Friday, August 7, 2015

GSoC: Vec, the little brother of NumPy array

Back from Bilbao I have been busy testing and hunting bugs. This took me quite some time to resolve all issues, because before that I did not run all tests regularly.

I have been working since on vectorizing "user code". The primary goal of this project is to speed up trace loops that iterate over NumPy arrays. But As I have said in the last post it might (or might not) make sense to optimize traces found in the user program.

Vec, the little brother of NumPy array


Using the following snippet one can build a class for vectors in Python and let the optimization speed up the computation. 

import array
class Vec(object):
    # ...
    def __init__(self, content, type='d'):
        self.size = len(content)
        self.type = type
        self.array = array.array(type, content)

    def __add__(self, other):
        return self.add(other)

    def add(self, other, out=None):

        # ...
        # Ensure that other is the right type and size,
        # out must be allocated if it is None
        # ...
        i = 0

        #
        # execute pypy with --jit vectorize_user=1 to
        # enable the optimization
        #

        while i < self.size:
            out.array[i] = self.array[i] + other.array[i]
            i += 1

    # ...

After tracing the loop in the add function a slightly better vector loop is generated. Let's run the program: 

# jit warmup
a,b,c = vec(...), vec(...), vec(...)
# start time.time()
for i in range(500):
   c = a * b
   a = c - b
# stop time.time()

Has the following results can be optained (after the JIT has warmed up):
PyPy (vecopt):    ~0.005
PyPy (no vecopt): ~0.008
CPython:          ~0.040

The PyPy has higer variance in the execution. The garbage collector might be the reason for that. The program has been run 5 times and the mean value is shown above.

What about Python lists?


Honestly, I'm unsure if there is a real benefit. Since PyPy stores integers/floats arrays (that are fully homogenous) without the overhead of embedding it in a PyObject, SIMD operations could be used for normal Python lists.

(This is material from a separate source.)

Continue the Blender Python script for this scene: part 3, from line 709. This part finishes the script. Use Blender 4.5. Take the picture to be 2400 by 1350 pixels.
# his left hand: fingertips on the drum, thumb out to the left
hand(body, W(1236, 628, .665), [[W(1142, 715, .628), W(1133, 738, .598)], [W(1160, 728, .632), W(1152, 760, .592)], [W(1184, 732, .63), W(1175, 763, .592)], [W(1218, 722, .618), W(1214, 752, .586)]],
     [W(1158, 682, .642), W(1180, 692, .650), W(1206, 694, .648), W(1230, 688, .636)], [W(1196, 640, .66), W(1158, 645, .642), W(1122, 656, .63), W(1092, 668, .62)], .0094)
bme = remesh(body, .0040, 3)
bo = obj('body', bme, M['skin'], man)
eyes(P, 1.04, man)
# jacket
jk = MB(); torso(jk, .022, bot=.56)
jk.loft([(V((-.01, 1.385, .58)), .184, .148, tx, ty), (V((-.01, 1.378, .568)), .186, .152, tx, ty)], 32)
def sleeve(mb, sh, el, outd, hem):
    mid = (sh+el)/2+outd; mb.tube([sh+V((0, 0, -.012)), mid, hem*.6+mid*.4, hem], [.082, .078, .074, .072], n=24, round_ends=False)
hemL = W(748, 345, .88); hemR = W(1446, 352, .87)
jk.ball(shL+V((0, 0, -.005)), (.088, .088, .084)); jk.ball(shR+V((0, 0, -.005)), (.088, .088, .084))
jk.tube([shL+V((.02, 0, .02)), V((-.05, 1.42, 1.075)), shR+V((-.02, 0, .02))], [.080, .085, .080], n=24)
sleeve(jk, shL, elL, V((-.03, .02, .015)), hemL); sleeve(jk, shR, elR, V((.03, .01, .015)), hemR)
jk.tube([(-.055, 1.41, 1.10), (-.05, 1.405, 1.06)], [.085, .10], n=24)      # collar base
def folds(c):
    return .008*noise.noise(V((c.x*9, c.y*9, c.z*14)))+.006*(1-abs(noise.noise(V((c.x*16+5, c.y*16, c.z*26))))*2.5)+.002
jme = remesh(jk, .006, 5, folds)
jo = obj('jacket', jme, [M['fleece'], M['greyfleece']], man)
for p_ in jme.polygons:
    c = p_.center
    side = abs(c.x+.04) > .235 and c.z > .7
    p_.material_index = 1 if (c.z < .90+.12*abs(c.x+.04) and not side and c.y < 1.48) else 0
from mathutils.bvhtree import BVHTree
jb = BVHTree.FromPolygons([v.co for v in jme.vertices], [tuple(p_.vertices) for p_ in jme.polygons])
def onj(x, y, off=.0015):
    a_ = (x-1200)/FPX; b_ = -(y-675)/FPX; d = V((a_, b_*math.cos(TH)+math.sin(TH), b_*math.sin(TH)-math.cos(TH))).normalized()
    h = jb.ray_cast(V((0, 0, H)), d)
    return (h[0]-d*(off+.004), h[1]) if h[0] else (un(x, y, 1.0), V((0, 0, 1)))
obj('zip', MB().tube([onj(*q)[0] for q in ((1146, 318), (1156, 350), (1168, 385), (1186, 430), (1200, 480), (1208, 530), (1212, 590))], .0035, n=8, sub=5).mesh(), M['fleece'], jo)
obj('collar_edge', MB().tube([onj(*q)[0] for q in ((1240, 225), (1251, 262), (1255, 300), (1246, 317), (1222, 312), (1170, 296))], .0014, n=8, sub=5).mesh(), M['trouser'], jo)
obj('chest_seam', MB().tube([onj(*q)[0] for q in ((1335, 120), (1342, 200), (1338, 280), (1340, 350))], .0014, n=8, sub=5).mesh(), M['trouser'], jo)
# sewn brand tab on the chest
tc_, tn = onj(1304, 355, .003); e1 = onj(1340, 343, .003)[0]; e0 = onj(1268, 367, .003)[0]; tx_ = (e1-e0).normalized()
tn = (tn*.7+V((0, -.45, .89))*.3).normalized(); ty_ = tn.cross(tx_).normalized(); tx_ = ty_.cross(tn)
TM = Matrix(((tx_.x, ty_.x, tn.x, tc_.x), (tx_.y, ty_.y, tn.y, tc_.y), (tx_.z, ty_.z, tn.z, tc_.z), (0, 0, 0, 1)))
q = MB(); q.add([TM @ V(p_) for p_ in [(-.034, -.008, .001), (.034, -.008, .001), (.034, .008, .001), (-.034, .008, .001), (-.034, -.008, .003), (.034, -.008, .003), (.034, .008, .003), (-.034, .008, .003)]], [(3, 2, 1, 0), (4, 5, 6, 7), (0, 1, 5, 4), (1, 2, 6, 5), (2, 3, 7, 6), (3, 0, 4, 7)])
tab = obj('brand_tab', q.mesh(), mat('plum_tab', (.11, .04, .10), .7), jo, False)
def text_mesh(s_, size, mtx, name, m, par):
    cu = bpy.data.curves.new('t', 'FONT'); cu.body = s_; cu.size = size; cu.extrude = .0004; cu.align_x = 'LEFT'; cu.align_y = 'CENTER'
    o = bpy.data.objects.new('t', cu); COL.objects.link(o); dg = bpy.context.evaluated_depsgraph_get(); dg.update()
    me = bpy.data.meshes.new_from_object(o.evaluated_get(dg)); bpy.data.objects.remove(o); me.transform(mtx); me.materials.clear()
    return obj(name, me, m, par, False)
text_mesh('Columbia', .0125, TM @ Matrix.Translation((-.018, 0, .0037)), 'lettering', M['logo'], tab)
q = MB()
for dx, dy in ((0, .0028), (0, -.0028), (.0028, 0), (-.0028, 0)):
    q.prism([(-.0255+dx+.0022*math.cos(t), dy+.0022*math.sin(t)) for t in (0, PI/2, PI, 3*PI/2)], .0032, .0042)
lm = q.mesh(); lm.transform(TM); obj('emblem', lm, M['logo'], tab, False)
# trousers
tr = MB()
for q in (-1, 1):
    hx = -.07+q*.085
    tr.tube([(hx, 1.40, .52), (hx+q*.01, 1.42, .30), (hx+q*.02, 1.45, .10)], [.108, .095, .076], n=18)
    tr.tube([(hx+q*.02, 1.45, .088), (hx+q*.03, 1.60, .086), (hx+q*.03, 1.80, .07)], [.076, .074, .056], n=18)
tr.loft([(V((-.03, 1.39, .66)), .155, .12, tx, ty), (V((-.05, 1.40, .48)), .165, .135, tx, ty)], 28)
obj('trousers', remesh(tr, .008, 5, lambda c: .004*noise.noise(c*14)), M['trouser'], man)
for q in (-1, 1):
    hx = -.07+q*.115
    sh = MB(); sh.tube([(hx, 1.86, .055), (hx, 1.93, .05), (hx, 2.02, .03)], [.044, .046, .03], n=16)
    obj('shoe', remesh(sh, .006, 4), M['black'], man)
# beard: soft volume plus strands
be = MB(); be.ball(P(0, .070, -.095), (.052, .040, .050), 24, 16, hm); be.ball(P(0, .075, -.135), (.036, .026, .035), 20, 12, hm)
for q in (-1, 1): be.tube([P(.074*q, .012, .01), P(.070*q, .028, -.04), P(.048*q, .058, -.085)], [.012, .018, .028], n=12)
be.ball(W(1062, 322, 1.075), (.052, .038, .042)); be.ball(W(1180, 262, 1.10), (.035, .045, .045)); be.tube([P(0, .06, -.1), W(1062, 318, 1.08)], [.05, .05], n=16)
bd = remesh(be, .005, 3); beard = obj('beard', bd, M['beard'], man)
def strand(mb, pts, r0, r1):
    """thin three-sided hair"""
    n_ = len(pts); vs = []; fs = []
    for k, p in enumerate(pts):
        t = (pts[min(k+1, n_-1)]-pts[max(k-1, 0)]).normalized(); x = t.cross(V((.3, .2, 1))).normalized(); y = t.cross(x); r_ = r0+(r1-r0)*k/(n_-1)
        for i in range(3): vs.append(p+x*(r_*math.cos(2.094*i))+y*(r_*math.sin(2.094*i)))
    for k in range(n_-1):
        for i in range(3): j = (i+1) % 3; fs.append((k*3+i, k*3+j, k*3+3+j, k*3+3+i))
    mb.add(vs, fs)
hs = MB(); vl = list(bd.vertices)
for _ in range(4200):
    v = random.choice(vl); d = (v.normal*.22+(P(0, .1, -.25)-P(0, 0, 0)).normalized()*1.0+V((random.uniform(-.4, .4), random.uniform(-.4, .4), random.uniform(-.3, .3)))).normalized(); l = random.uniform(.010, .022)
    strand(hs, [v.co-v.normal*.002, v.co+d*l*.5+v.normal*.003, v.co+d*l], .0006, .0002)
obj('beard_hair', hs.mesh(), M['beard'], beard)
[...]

The problem with this optimization is that the program must run for a very long time and spend a significant fraction of time in the trace loop that has been optimized. The short evaluation above shows that there might be potential. I will further investigate, because this is a great way to find bugs in the implementation as well.

Traces emitted by the user program are much more complex than the one in the NumPy library. The last week I have been working I found many edge cases and even reminded my that I have left some TODOs in the source code.